==== RECORDS SHOWN
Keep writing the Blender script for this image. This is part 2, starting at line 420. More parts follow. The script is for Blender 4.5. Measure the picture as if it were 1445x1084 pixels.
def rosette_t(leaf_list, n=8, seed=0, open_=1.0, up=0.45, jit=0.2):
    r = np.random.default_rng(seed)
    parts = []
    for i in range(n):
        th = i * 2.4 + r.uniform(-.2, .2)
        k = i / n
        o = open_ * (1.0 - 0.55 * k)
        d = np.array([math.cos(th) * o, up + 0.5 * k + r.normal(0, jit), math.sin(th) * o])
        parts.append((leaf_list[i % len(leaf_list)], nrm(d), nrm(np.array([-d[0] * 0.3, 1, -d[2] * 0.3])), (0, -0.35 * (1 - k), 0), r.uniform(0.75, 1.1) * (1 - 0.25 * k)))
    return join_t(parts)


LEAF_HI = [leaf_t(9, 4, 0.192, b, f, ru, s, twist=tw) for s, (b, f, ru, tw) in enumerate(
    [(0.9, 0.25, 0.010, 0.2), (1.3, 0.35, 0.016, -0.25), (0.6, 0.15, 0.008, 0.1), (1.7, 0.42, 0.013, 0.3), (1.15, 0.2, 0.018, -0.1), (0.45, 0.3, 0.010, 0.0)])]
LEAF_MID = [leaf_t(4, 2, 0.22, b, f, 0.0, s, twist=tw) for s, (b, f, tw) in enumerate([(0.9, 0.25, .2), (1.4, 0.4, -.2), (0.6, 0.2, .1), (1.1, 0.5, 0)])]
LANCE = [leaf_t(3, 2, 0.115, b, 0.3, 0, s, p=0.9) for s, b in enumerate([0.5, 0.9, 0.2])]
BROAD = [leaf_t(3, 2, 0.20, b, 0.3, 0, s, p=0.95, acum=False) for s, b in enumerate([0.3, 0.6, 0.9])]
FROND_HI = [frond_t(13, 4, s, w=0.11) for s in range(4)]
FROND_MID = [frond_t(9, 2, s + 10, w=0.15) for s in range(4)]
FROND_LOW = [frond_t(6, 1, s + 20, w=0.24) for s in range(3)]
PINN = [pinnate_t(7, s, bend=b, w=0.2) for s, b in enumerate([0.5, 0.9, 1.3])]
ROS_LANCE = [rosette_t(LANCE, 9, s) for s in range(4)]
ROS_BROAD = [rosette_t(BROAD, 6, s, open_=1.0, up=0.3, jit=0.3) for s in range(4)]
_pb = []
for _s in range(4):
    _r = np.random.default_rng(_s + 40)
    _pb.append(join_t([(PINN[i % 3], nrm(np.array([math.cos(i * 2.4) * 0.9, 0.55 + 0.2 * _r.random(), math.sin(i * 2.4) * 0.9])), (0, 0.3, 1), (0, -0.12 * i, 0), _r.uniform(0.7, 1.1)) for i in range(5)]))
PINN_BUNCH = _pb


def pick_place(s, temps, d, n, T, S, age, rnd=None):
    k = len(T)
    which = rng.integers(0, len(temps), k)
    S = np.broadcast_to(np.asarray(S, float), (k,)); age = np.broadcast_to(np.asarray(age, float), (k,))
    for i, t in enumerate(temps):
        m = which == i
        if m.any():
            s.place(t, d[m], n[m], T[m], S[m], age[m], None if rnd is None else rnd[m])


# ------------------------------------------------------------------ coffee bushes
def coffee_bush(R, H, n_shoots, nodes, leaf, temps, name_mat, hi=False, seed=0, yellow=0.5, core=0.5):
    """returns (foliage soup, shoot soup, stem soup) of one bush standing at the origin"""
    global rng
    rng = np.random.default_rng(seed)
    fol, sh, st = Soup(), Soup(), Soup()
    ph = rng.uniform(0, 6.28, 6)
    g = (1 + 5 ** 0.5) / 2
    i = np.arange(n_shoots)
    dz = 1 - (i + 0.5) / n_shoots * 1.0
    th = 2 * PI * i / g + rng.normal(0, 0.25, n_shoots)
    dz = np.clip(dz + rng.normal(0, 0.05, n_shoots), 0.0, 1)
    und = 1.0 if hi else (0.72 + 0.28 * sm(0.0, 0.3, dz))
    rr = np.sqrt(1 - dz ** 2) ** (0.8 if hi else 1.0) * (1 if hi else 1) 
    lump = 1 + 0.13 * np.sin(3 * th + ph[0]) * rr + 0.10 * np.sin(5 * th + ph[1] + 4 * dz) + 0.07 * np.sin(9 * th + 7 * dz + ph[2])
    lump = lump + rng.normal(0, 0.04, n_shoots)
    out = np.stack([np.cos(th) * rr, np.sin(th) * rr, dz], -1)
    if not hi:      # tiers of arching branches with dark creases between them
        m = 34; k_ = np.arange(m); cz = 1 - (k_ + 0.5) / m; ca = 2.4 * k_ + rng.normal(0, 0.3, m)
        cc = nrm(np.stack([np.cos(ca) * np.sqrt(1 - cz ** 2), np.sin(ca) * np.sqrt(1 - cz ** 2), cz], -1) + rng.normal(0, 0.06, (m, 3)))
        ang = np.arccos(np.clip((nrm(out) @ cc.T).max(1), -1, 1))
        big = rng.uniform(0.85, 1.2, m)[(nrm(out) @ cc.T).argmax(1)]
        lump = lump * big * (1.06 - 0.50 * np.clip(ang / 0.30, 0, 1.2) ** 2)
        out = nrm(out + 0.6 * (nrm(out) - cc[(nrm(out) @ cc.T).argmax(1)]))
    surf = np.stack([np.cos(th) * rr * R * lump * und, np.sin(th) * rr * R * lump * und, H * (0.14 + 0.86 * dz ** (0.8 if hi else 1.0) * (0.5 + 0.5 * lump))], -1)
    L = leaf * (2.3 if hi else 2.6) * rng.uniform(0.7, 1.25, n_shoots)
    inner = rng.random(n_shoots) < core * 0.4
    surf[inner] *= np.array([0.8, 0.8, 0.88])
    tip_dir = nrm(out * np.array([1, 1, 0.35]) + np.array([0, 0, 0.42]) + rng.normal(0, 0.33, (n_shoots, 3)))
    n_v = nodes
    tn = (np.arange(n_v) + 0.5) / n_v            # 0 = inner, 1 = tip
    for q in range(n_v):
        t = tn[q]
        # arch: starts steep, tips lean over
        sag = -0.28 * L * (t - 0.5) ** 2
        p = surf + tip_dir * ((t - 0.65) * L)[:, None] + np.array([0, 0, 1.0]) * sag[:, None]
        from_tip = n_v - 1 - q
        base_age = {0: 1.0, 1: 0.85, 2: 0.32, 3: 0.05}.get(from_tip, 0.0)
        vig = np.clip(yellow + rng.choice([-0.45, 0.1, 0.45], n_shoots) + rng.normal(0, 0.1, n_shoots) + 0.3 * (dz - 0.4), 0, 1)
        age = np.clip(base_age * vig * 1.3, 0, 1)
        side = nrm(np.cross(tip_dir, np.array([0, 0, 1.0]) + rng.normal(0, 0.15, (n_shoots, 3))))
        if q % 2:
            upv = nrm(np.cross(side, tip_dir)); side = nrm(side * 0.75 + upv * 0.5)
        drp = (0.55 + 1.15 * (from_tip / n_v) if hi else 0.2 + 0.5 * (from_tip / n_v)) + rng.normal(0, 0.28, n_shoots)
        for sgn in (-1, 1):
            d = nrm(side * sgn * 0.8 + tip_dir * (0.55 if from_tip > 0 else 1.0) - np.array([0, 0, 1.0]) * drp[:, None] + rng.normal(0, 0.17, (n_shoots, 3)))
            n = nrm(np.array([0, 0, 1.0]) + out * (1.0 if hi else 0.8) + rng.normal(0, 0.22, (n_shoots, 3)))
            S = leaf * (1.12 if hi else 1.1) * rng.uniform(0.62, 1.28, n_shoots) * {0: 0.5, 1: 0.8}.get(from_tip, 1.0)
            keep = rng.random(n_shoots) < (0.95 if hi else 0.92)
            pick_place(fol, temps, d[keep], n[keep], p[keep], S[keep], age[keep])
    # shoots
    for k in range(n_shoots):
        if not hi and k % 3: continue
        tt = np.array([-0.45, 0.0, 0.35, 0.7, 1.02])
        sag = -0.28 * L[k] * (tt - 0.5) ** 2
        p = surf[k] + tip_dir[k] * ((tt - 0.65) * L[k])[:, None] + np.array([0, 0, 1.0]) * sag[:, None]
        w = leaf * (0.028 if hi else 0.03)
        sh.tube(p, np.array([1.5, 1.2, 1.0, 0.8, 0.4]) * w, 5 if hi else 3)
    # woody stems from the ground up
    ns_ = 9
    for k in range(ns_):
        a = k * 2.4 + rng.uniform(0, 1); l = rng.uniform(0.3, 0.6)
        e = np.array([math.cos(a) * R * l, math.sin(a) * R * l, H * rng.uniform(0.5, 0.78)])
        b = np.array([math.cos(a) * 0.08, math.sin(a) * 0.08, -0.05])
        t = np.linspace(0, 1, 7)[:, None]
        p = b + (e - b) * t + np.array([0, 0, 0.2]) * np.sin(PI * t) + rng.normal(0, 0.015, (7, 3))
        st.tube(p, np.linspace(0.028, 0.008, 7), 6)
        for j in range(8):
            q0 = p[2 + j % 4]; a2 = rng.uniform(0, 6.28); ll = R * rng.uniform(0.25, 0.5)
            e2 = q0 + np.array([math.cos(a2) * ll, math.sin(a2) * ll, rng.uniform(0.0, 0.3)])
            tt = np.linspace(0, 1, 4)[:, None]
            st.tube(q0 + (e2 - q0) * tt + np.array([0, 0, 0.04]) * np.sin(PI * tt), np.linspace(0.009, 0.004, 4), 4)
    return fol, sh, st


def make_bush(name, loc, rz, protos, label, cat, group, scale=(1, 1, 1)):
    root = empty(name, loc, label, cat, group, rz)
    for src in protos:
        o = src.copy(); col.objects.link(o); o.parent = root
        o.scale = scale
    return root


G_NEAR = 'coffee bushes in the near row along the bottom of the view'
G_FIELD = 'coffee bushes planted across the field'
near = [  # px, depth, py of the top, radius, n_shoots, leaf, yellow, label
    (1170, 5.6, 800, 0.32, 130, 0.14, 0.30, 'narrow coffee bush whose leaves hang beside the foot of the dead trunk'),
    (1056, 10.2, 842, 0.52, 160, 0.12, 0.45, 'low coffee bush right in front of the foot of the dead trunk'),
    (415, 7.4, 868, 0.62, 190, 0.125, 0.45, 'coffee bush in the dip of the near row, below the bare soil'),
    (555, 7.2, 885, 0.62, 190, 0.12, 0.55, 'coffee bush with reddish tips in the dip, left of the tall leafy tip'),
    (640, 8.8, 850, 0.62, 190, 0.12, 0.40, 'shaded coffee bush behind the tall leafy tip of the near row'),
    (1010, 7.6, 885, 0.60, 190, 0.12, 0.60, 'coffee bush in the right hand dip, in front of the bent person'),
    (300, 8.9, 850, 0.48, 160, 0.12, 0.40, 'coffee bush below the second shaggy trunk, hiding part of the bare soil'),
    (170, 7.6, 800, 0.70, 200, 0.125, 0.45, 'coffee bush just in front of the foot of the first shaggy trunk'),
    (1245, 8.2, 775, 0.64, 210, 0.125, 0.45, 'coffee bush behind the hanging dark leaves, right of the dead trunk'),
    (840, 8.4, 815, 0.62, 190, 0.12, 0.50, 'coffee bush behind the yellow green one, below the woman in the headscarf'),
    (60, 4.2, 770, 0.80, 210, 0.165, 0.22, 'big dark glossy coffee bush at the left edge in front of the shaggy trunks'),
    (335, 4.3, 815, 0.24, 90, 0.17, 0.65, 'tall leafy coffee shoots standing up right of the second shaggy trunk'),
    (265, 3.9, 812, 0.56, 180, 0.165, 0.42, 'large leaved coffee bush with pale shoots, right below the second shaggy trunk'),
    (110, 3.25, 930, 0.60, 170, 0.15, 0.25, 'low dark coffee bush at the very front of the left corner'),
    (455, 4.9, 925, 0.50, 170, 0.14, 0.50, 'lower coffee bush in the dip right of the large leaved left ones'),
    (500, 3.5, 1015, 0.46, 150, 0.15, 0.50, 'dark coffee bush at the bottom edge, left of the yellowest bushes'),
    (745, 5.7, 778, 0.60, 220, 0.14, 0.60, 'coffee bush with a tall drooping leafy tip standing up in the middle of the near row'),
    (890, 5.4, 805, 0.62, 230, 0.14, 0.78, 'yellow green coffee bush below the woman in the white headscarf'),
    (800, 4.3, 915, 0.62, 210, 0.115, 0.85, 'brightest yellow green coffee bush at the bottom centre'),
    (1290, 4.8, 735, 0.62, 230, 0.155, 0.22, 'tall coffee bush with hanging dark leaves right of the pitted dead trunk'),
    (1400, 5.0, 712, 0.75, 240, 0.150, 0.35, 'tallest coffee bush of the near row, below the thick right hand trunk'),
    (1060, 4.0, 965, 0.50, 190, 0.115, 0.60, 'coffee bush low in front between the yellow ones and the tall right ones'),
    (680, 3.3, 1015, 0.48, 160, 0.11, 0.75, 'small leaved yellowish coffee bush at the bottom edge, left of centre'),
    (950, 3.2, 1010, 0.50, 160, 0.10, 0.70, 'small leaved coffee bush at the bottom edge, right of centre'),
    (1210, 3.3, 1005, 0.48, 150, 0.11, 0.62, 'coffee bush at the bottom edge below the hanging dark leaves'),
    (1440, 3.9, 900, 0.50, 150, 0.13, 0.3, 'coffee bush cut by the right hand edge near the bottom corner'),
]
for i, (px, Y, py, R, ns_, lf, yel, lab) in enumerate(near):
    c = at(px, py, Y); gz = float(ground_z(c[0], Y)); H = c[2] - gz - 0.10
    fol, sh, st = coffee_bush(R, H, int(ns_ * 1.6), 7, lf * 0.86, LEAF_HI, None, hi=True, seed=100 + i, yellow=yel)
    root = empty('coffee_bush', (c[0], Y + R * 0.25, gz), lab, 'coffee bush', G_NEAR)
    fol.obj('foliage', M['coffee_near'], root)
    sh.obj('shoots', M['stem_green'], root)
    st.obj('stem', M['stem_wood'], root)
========
==== RECORDS SHOWN
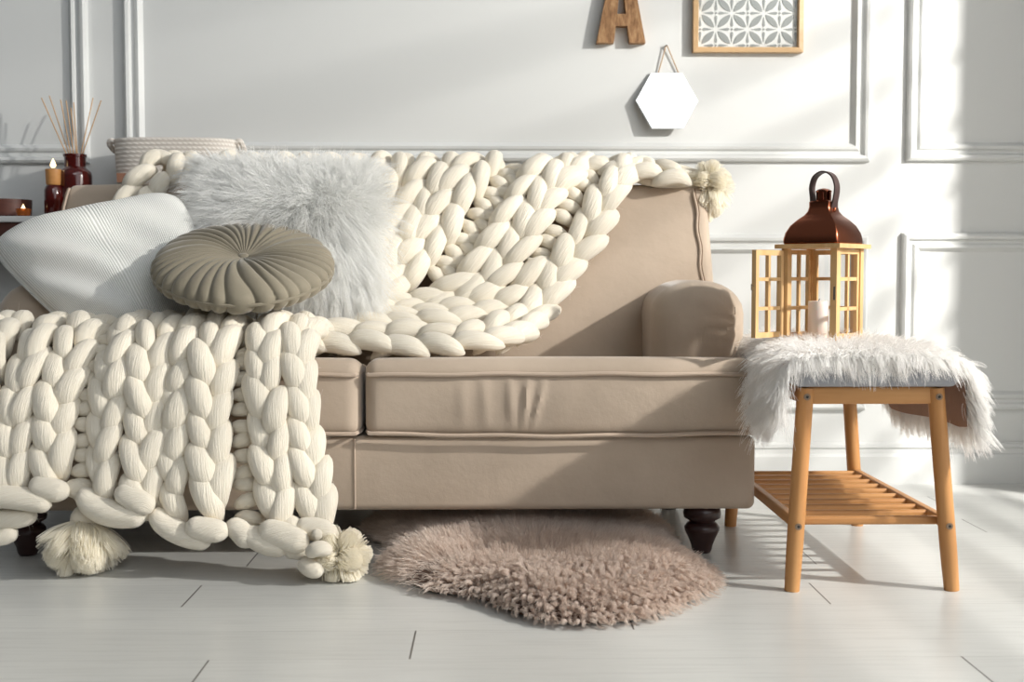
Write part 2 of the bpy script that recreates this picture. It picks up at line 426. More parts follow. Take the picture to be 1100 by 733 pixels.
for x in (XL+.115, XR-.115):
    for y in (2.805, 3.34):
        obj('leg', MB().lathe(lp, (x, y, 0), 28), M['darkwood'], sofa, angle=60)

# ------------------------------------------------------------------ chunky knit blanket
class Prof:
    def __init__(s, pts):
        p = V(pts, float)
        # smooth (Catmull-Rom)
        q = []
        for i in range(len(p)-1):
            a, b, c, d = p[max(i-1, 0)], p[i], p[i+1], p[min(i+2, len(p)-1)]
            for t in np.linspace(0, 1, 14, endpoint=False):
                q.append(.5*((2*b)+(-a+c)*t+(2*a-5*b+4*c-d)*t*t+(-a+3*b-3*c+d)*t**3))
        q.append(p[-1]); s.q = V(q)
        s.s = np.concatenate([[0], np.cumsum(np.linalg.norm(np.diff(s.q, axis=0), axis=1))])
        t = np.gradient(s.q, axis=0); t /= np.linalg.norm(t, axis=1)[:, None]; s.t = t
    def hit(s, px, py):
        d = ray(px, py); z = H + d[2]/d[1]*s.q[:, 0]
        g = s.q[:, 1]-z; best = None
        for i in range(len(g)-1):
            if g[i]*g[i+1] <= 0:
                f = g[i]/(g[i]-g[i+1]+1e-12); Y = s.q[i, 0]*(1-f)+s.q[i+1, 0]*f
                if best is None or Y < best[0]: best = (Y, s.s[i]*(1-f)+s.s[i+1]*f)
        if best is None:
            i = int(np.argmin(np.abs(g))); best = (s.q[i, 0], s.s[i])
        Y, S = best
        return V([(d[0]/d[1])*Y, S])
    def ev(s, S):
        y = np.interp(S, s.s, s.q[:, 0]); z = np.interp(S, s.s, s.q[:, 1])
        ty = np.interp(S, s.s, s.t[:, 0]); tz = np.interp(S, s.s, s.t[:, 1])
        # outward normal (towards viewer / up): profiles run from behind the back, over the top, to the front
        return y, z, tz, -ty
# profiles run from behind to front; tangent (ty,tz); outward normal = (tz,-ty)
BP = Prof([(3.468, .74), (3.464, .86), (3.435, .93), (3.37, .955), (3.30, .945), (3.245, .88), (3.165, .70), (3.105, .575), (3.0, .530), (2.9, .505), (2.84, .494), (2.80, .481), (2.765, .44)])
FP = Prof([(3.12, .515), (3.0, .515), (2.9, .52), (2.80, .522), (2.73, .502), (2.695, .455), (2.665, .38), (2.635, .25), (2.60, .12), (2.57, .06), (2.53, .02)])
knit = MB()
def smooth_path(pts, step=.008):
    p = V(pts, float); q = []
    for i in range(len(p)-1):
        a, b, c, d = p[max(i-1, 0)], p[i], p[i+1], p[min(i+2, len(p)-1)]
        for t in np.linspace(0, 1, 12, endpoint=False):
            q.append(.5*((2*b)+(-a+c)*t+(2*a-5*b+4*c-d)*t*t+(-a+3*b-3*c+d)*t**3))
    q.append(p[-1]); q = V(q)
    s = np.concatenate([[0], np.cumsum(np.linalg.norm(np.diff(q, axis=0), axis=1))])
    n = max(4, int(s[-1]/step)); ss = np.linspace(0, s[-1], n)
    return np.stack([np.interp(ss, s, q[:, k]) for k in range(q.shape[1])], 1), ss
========
### DESCRIPTION OF THE TASK
Output only the lines from the one containing "Write part 2" through the one containing "M['darkwood'], sofa, angle=60)", inclusive, exactly as written.

### REPLY TO THE TASK
Write part 2 of the bpy script that recreates this picture. It picks up at line 426. More parts follow. Take the picture to be 1100 by 733 pixels.
for x in (XL+.115, XR-.115):
    for y in (2.805, 3.34):
        obj('leg', MB().lathe(lp, (x, y, 0), 28), M['darkwood'], sofa, angle=60)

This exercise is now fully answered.